India has committed enormous land resources to industry. According to a CII-Knight Frank report, as of 2021, India had about 500,000 hectares of land designated for industrial purposes, comprising 3,989 special economic zones (SEZs), industrial parks, and estates. The report projected that an additional two million hectares would be required by 2034, in addition to an estimated 111 million square metres of warehousing space.

If the past is anything to go by, a significant chunk this land will be state-owned or state-acquired. The question is, will it achieve the intended goals? Again, the past suggests it won’t.

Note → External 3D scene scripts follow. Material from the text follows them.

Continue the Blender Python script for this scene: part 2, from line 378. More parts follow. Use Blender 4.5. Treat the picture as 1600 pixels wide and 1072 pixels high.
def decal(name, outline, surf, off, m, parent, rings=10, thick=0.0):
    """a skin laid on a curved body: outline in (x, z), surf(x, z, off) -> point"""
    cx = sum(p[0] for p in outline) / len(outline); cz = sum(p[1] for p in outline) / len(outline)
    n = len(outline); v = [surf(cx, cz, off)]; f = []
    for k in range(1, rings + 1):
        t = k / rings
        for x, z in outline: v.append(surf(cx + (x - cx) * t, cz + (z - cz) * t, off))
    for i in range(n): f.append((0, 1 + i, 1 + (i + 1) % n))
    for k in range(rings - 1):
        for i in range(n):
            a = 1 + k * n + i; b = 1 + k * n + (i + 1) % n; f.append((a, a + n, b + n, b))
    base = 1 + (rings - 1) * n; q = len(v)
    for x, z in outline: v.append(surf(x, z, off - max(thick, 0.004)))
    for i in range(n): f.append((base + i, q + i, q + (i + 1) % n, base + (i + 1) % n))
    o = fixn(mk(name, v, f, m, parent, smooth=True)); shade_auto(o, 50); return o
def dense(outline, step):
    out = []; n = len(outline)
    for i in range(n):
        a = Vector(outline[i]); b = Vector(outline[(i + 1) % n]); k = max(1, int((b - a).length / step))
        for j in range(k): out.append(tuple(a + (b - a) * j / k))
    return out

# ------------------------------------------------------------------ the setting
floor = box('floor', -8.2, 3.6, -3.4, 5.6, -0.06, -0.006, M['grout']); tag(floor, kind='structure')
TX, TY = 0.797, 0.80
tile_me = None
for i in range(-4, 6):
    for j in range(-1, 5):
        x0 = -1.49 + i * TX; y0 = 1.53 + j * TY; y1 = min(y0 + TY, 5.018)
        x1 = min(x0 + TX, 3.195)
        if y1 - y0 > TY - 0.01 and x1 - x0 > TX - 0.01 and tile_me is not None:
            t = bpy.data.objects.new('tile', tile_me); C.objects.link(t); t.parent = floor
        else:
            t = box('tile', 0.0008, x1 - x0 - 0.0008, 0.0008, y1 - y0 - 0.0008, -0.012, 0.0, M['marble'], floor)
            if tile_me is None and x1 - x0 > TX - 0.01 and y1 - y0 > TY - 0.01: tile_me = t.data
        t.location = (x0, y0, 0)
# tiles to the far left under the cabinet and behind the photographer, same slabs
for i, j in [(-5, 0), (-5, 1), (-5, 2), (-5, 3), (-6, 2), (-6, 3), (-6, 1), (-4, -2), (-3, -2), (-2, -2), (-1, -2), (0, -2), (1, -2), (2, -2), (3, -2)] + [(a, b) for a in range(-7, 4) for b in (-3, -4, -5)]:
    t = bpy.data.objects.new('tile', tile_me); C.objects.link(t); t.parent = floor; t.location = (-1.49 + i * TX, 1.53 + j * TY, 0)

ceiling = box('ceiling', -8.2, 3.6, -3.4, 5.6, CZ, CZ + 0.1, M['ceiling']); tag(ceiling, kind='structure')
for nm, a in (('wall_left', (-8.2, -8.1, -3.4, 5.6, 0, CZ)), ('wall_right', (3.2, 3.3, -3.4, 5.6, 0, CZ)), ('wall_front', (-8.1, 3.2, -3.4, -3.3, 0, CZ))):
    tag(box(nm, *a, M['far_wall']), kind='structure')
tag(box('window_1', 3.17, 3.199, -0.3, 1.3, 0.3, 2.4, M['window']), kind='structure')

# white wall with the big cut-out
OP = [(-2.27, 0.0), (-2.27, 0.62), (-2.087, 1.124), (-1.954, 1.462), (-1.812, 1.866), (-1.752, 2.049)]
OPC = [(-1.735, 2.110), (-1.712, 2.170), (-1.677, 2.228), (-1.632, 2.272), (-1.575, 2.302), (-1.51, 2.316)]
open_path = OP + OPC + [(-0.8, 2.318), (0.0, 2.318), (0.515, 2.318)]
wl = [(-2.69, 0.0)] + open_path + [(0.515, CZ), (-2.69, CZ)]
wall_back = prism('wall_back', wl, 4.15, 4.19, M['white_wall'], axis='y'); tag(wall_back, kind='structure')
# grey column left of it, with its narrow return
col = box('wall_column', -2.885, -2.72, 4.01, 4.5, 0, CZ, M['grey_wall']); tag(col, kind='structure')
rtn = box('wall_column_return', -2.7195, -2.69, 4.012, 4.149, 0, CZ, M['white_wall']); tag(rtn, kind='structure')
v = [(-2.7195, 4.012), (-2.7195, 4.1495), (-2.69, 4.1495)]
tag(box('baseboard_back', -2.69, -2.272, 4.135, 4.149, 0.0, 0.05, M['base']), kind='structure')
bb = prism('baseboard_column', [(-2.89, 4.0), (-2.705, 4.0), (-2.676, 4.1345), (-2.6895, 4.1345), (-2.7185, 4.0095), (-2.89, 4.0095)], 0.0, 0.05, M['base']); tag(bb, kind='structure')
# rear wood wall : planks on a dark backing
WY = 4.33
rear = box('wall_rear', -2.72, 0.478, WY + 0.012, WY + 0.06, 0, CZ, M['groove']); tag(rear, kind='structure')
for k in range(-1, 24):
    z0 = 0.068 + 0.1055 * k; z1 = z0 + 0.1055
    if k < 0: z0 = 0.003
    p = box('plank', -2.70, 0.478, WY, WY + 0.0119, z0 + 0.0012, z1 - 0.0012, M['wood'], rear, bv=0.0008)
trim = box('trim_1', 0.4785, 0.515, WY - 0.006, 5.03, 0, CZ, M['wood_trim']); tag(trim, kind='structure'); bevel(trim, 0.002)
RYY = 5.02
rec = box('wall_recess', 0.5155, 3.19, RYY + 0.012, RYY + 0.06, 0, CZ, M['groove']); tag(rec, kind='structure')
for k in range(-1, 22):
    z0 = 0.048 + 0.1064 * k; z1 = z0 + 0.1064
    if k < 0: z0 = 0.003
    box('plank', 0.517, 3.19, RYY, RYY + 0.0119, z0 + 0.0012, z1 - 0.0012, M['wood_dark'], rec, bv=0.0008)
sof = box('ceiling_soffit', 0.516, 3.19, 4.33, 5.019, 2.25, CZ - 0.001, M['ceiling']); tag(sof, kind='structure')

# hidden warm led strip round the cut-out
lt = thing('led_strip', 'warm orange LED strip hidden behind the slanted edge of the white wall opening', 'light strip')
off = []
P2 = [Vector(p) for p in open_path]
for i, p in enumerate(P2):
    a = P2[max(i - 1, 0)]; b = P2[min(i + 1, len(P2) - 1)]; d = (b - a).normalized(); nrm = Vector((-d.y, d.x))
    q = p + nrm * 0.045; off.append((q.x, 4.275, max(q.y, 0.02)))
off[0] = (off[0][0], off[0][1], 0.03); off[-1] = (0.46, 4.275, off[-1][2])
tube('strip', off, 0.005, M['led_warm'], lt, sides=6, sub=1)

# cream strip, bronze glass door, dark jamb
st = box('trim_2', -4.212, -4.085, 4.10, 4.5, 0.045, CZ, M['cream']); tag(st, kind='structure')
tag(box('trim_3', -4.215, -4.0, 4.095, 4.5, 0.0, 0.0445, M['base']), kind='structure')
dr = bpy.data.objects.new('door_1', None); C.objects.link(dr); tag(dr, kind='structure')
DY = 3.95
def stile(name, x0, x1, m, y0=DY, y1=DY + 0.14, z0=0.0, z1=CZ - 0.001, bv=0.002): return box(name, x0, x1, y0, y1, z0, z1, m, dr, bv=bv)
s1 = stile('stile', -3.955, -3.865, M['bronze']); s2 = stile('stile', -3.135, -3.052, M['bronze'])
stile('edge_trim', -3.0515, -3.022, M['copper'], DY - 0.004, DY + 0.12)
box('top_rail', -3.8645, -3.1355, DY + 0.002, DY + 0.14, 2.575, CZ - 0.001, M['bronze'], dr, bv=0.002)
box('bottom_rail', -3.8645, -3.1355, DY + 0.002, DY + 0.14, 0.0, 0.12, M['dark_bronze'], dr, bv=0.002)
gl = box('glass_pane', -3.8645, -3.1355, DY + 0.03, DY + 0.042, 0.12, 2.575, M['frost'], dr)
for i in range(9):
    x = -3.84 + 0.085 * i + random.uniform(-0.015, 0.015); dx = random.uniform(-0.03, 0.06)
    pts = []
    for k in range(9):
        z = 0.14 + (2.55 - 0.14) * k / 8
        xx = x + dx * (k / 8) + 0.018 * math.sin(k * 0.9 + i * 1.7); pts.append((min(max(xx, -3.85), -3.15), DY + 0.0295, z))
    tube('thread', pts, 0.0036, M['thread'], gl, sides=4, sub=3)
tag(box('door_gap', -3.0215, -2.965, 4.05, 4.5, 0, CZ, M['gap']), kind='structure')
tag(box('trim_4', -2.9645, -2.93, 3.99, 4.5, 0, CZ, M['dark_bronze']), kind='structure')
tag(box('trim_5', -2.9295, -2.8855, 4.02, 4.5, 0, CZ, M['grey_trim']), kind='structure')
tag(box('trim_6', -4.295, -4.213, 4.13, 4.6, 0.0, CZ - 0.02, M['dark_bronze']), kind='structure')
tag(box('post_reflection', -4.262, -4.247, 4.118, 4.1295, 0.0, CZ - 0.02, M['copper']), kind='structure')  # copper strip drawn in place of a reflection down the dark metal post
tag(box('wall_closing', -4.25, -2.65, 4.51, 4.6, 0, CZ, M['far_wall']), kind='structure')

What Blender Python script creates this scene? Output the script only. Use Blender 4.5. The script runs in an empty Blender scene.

A 2014 performance audit of SEZs by the comptroller and auditor general of India found that only 38% of SEZs were operational in 2014, although approvals were given in 2006. As of March 2014, out of 45,635.63 hectares of land formally approved for SEZs, a substantial portion (14%) had been de-notified and repurposed for commercial use. “Land acquired for public purposes were subsequently diverted (up to 100% in some cases) after de-notification,” the report noted.

It added, “Performance of sampled SEZs (152) in the country indicated certain non-performance in employment (ranging from 65.95% to 96.58%), investment (ranging from 23.98% to 74.92 %), and export (ranging from 46.16 to 93.81%). While allottees certainly benefited in the long term from the concessional or free land eventually diverted for other use, the original landholders, forced to give up their land for a “public purpose”, clearly lost out.

This is why Kharge’s decision not to provide free or subsidised land to IT companies must be emulated across the board, everywhere. Governments need to stop misusing their power of eminent domain to acquire land for private business and focus on the real factors that drive industrial development – sound infrastructure, logistics & connectivity, and skilled manpower.